For Augustine this meant a totally new life...Amid the serious difficulties facing the Roman Empire…this was what he set out to do: to transmit hope, the hope which came to him from faith and which, in complete contrast with his introverted temperament, enabled him to take part decisively and with all his strength in the task of building up the city. On the strength of his hope, Augustine dedicated himself completely to the ordinary people and to his city—renouncing his spiritual nobility, he preached and acted in a simple way for simple people.
“To transmit hope”—here, I suspect, is the key to understanding both this document and Benedict’s true vocation.
For this encyclical hints more clearly than ever before why the man Joseph Ratzinger was willing to make the move from theologian to bishop to Vatican to Pope.  In writing about hope, he does more than review Catholic thought and teaching. He also reveals his own personal conviction that he must speak out beyond the academy to the public forum, whether as Vatican official or as Pope, precisely because he sees our current situation as a crisis--and specifically, he sees it as a crisis of hope.  

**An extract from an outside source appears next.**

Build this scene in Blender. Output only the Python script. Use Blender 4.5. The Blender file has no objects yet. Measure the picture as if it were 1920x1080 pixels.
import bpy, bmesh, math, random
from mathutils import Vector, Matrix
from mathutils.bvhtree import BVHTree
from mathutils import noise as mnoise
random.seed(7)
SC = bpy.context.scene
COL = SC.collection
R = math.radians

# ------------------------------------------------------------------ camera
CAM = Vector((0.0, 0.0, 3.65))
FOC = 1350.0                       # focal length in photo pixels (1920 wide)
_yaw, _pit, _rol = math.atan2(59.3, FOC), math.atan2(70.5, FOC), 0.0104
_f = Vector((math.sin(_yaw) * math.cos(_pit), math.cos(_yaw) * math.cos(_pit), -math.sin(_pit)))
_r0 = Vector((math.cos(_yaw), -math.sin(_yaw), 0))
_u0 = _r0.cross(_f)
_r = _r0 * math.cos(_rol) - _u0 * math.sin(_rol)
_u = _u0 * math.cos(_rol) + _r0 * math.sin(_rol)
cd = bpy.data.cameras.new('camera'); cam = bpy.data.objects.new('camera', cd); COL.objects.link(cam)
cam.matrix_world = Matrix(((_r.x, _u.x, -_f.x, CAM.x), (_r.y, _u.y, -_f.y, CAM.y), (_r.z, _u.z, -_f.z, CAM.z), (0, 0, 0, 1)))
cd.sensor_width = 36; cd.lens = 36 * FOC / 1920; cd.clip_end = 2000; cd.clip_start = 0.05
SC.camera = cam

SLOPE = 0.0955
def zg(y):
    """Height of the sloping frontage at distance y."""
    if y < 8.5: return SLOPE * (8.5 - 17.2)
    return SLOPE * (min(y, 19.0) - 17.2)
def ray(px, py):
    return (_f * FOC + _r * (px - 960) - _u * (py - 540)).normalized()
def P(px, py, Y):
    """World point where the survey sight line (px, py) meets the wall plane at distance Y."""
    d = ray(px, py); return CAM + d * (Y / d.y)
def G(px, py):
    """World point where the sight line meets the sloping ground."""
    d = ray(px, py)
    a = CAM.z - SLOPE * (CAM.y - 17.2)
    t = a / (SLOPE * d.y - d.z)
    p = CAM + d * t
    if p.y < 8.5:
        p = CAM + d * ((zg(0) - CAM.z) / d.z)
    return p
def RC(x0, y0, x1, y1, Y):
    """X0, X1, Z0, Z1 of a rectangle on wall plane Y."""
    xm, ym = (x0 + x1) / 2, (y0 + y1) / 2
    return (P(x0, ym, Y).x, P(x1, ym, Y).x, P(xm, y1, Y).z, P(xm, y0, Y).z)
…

In fact, this encyclical offers a glimpse into the mind of Joseph Ratzinger through the Pope's personal reading of the intellectual history of the last five centuries, a history that in his view reflects an evolution in the idea of hope that has led us—not just Catholicism but the whole world--to a watershed moment: a crisis of hope that only faith can resolve.
It will be no small surprise if the Pope’s upcoming address to the United Nations does not focus on this very notion of the crisis of hope.